Tanguy Nef espère briller cette année à Crans-Montana. (Maeva Pellet/SkiActu)

Point n°3: l’enchaînement des manches

Étant donné que les manches sont plus courtes, les coureurs peuvent en enchaîner plusieurs. Et ça, ça n’a pas l’air de déranger qui que ce soit, au contraire même. « C’est nouveau, mais on a l’habitude d’enchaîner quatre à six manches de cette manière à l’entraînement. C’est le même rythme au final », signale le Français Clément Noël.

Ramon Zenhäusern est même d’avis que cette succession de manches amène une certaine excitation. « En général, au niveau du ski, on progresse toujours manche après manche. Ça nous permet d’améliorer quelques détails au fur et à mesure. Ce format est passionnant. »

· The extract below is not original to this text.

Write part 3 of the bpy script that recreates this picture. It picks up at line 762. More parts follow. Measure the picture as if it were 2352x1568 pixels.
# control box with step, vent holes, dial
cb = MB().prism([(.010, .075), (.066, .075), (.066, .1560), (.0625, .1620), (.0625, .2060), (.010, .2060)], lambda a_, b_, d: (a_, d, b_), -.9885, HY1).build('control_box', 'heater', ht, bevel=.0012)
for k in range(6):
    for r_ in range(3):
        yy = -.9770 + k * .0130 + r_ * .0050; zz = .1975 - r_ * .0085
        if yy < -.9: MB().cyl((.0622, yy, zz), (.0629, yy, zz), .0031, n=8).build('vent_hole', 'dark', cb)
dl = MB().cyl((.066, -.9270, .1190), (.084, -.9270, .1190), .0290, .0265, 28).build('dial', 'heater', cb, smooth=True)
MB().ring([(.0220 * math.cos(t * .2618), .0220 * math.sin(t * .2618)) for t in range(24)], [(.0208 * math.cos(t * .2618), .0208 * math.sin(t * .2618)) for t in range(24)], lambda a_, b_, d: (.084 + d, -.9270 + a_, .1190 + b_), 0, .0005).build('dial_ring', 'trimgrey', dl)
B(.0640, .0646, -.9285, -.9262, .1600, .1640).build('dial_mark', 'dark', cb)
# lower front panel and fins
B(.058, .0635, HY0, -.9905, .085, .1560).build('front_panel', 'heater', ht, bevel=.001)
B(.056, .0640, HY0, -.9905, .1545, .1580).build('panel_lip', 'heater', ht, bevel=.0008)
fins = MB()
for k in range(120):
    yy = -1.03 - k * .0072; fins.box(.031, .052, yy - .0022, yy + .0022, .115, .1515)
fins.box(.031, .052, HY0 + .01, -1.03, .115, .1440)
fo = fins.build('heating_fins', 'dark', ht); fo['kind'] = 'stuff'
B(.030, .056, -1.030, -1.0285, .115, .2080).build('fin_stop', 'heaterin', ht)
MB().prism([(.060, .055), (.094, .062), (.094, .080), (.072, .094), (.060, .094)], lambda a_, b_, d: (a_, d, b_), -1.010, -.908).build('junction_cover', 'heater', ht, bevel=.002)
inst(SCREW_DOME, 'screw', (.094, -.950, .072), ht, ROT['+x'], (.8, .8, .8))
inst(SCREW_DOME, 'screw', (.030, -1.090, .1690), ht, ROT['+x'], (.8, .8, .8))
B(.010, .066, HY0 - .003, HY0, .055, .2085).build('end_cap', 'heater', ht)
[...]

Le planning serré de la compétition fait que les athlètes n’ont pas le temps de gamberger. Au final, cela se rapproche un peu des compétitions de skicross ou encore de sprint en ski de fond, les différents coureurs devant rapidement faire le trajet du lieu d’arrivée à celui de départ. On notera aussi qu’au niveau du ski alpin, les compétitions parallèles allaient également dans ce sens-là. L’enchaînement ne gênait personne, en revanche l’équité un peu plus… Mais là n’est pas le sujet.

Point n°4: un système d’éliminations novateur

Là-aussi, il y a certaines similitudes avec ces fameuses épreuves parallèles. Dans les deux cas, personne n’a le droit à l’erreur. De plus, la remise à zéro des chronos donne vraiment un côté captivant à chaque manche. Exemple, concernant le slalom de Crans-Montana de cette année: un athlète peut très bien finir 15e (sur 22) de la première manche, 10e (sur 15) de la deuxième puis 5e (sur 10) de la troisième et finalement s’imposer lors de la dernière. La beauté de ce format.

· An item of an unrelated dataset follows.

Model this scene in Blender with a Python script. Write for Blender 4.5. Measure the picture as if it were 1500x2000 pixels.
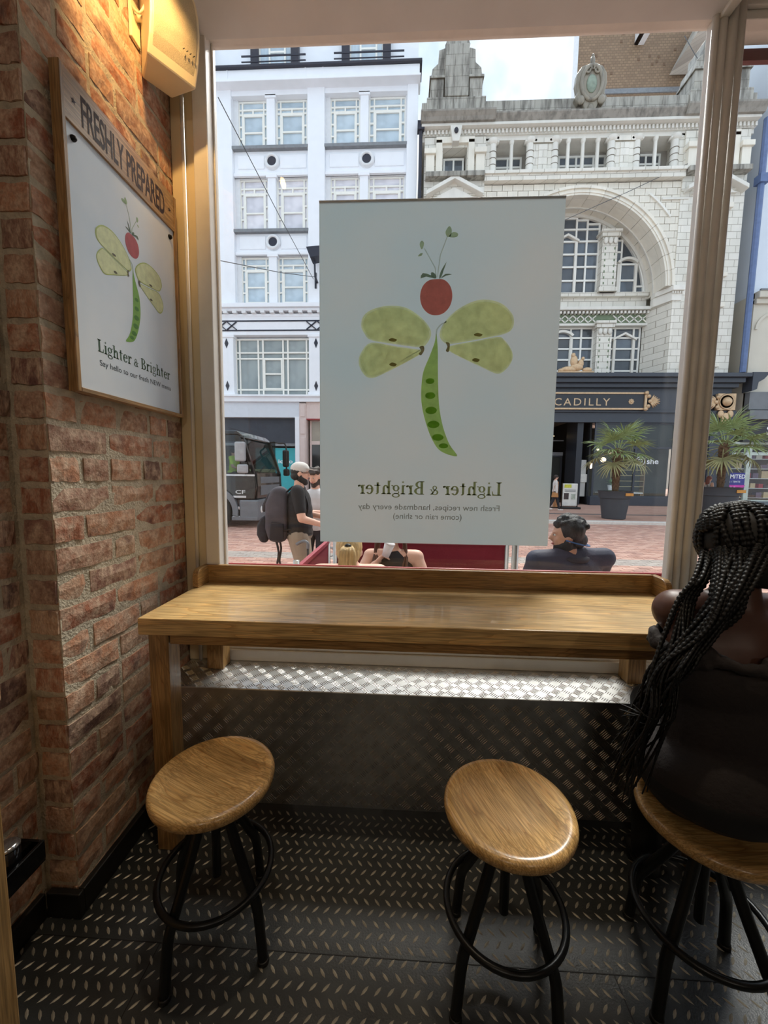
import bpy, bmesh, math, random
from mathutils import Vector, Matrix
D = bpy.data; SC = bpy.context.scene; COL = SC.collection
for o in list(D.objects): D.objects.remove(o, do_unlink=True)
PI = math.pi; R = math.radians; rnd = random.Random(7)

# ------------------------------------------------------------------ camera
CAMZ, FPX = 1.40, 760.0
def cam_axes(yaw, pitch, roll):
    r = Vector((math.cos(yaw), math.sin(yaw), 0)); f0 = Vector((-math.sin(yaw), math.cos(yaw), 0)); u0 = Vector((0, 0, 1))
    f = f0*math.cos(pitch) - u0*math.sin(pitch); u = u0*math.cos(pitch) + f0*math.sin(pitch)
    return r*math.cos(roll) + u*math.sin(roll), u*math.cos(roll) - r*math.sin(roll), f
CR, CU, CF = cam_axes(R(2.7), R(5.52), R(.71))
cd = D.cameras.new('camera'); cam = D.objects.new('camera', cd); COL.objects.link(cam)
cd.sensor_fit = 'VERTICAL'; cd.sensor_height = 36; cd.lens = FPX/2000*36; cd.clip_start = .02; cd.clip_end = 400
cam.matrix_world = Matrix(((CR.x, CU.x, -CF.x, 0), (CR.y, CU.y, -CF.y, 0), (CR.z, CU.z, -CF.z, CAMZ), (0, 0, 0, 1)))
SC.camera = cam
# sight lines measured on the photograph, met with a plane at a known real distance
def ray(px, py): return CR*((px-750)/FPX) + CU*((1000-py)/FPX) + CF
def at(px, py, Y): d = ray(px, py); return Vector((0, 0, CAMZ)) + d*(Y/d.y)
def atz(px, py, z): d = ray(px, py); return Vector((0, 0, CAMZ)) + d*((z-CAMZ)/d.z)

# ------------------------------------------------------------------ sky, sun, exposure
def L(*c):
    if len(c) == 1: c = (c[0],)*3
    return tuple((v/255/12.92 if v/255 <= .04045 else ((v/255+.055)/1.055)**2.4) for v in c)
W = D.worlds.new('overcast_sky'); SC.world = W; W.use_nodes = True
nt = W.node_tree; nt.nodes.clear()
wo = nt.nodes.new('ShaderNodeOutputWorld'); bg = nt.nodes.new('ShaderNodeBackground')
tc = nt.nodes.new('ShaderNodeTexCoord'); nz = nt.nodes.new('ShaderNodeTexNoise'); cr = nt.nodes.new('ShaderNodeValToRGB')
nz.inputs['Scale'].default_value = 5.5; nz.inputs['Detail'].default_value = 6
cr.color_ramp.elements[0].position = .42; cr.color_ramp.elements[0].color = (.46, .56, .70, 1)
cr.color_ramp.elements[1].position = .64; cr.color_ramp.elements[1].color = (.90, .94, 1.0, 1)
nt.links.new(tc.outputs['Generated'], nz.inputs['Vector']); nt.links.new(nz.outputs['Fac'], cr.inputs['Fac'])
nt.links.new(cr.outputs['Color'], bg.inputs['Color']); nt.links.new(bg.outputs[0], wo.inputs['Surface'])
bg.inputs['Strength'].default_value = 1.22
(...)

Cette course à la victoire à cinq a ce côté « quitte ou double » qui donne un suspense énorme et un intérêt prépondérant, notamment auprès du public. « C’est un show, c’est aussi l’idée de donner une heure d’action aux spectateurs et aux téléspectateurs! », relève Matteo Joris.

Si son coach revient sur le public, Marc Rochat s’intéresse lui carrément à la relève: « Il faut de la nouveauté. Et ce type de courses peut enthousiasmer les jeunes et remettre un peu plus d’engouement dans notre sport. Je trouve malheureusement qu’il en manque ces dernières années dans le ski alpin. »

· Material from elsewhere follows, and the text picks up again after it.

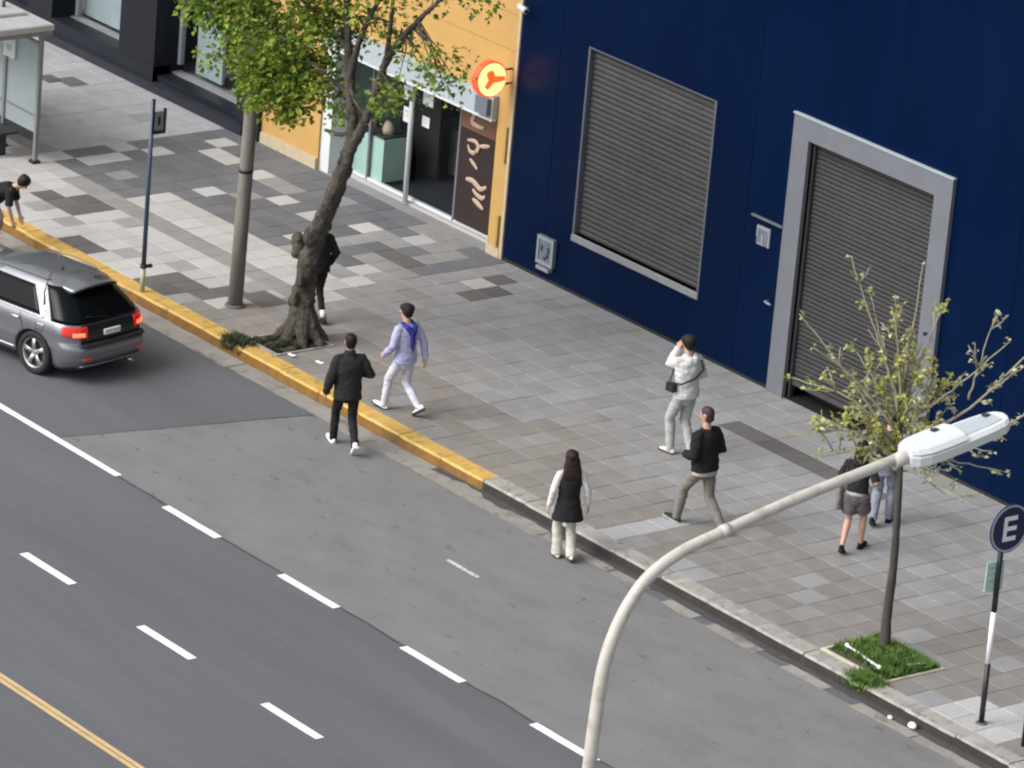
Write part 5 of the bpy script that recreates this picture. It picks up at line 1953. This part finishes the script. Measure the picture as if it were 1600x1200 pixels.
# woman in shorts
p, J = person('person in black top and wide grey shorts with bare legs behind the street lamp arm', (4.38, 3.09, .15), rad(32), 1.66,
              walk(-.20, .20, .05, .0, -.45, .15, handL=(.25, .10, .92), handR=(.22, .16, 1.05), drop=.005, hyaw=.1),
              dict(top=(.018, .018, .020), bulk=.98, hem=.96, sleeve=.5, sr=.060, legs=((.115, .100, .115), .72, .112, .1, .120), shoes=((.010, .010, .010), (.012, .012, .012)), hair='long', hair_len=.22, hair_vol=1.08, shirt_hem=(.40, .38, .37), skin='light', top_name='shirt'), 12)
s = J['s']
tt = tag(MB().box(-.10, .10, -.045, .045, -.30, 0, 0, .03).build('tote_bag', cloth((.17, .15, .14))), 'brown-grey shoulder bag hanging at the left hip of the person in shorts', 'bag')
bg_ = garment(MB().tube([(0, 0, -.30), (0, 0, -.16), (0, 0, 0)], [(.11, .05), (.13, .06), (.09, .035)], 12, side=(0, 1, 0)), .011, 3, .008, 'pouch', cloth((.17, .15, .14)), tt, 3)
tt.data = bg_.data
bpy.data.objects.remove(bg_)
MB().tube([(0, .07, -.02), (.06, .05, .30), (.08, 0, .48), (.06, -.05, .30), (0, -.07, -.02)], [.009] * 5, 6).build('strap', cloth((.10, .09, .085)), tt)
R3 = Matrix.Rotation(rad(32), 4, 'Z')
tt.location = p.location + (R3 @ V((-.24 * s, 0, .96 * s)))
tt.rotation_euler = (0, 0, rad(32))
# companion in jeans
p, J = person('person in light blue jeans and dark cap walking next to the person in shorts', (3.74, 4.20, .15), rad(36), 1.72,
              walk(-.16, .16, .05, .0, -.4, .1, handL=(.26, .16, 1.0), handR=(.20, .24, 1.12), drop=.005, hyaw=.3),
              dict(top=(.016, .016, .019), bulk=1.05, hem=.92, sleeve=.5, sr=.062, legs=((.225, .245, .300), 1, .094, .078, .066), shoes=((.012, .012, .013), (.012, .012, .013)), sleeve_col=(.52, .51, .51), skin='light', hair_vol=1.05), 15)
hc, HR, s = J['head'], J['HR'], J['s']
cp = MB()
cp.tube([hc + HR @ V((0, -.008, .030 * s)), hc + HR @ V((0, -.008, .07 * s)), hc + HR @ V((0, -.008, .115 * s)), hc + HR @ V((0, -.008, .138 * s))], [(.092 * s, .108 * s), (.090 * s, .106 * s), (.064 * s, .078 * s), (.02 * s, .02 * s)], 18, side=HR @ V((1, 0, 0)))
cp.grid(lambda u, v: hc + HR @ V(((-.07 + .14 * u) * s, (.085 + .085 * v * (1 - (2 * u - 1) ** 2 * .7)) * s, (.040 - .012 * v) * s)), 8, 3, 0, lambda u, v: hc + HR @ V(((-.07 + .14 * u) * s, (.085 + .08 * v * (1 - (2 * u - 1) ** 2 * .7)) * s, (.034 - .012 * v) * s)))
cap = cp.build('cap', cloth((.070, .068, .050)), p)
# person behind the tree trunk
person('person in black with white socks half hidden behind the large tree trunk', (-6.86, 1.78, .15), rad(82), 1.74,
       walk(.16, -.12, .0, .02, .1, -.25, handL=(.26, .08, .90), handR=(.25, .10, .92), drop=.01, hyaw=.0),
       dict(top=BLK, bulk=1.12, hem=.84, sr=.066, legs=((.016, .016, .018), 1, .084, .060, .045), shoes=((.020, .020, .022), (.03, .03, .03)), sock=(.74, .74, .73), hood=True, skin='tan'), 18)
# person at the left edge by the kerb
person('person bending forward in black top and pale shorts ahead of the car', (-12.30, -.80, -.025), rad(-45), 1.66,
       walk(.06, -.04, .0, .0, .0, .0, handL=(.14, .52, .62), handR=(.16, .46, .55), elbL=(-.6, -.5, .2), elbR=(.6, -.5, .2), drop=.04, lean=.0, bend=.95, hyaw=.2, hpitch=-.9),
       dict(top=(.016, .016, .018), bulk=1.10, hem=.92, sleeve=.5, sr=.062, legs=((.52, .50, .49), .85, .100, .1, .10), shoes=((.5, .5, .5), (.6, .6, .6)), hair='short', hair_vol=1.15, skin='light', top_name='shirt'), 21)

Le spectacle est assuré tout au long de la soirée pour les suiveurs. (Maeva Pellet/SkiActu)

Point n°5: des qualifications

Ce point-là est peut-être le plus instable. Car le système proposé à Crans-Montana ne semble pas exécutable en Coupe du monde. Dans le cas de ce mercredi, les 20 meilleurs de la liste WCSL sont automatiquement qualifiés pour la course. Tandis que les 10 autres passent par une manche de qualifications.

Au plus haut niveau, on pourrait très bien imaginer un système dans lequel tous les athlètes doivent d’abord se qualifier afin d’obtenir l’une des vingt places en vue des séries finales. Le tout sur une ou deux manches, et là-aussi, on se rapprocherait du skicross et du sprint en ski de fond, deux sports qui utilisent ce type de format depuis bien longtemps et surtout qui semble avoir fait ses preuves.

Seul bémol, déjà rencontré pour les parallèles: où effectuer ces qualifications? Sur la même piste que les séries finales? Avec le risque de littéralement labourer cette dernière? Pas certain. Tout cela mérite réflexion, mais certainement que la FIS saurait trouver la solution idoine…

Bilan: notre avis

On vous l’accorde, on pourrait presque croire à un article publicitaire avec l’omniprésence d’éléments positifs ci-dessus. Mais en même temps, coureurs, entraîneurs et suiveurs semblent tous ou presque du même avis: il y a vraiment quelque chose de novateur et d’alléchant dans ce slalom de Crans-Montana. Au point de retrouver ce type d’épreuves en Coupe du monde? Pourquoi pas.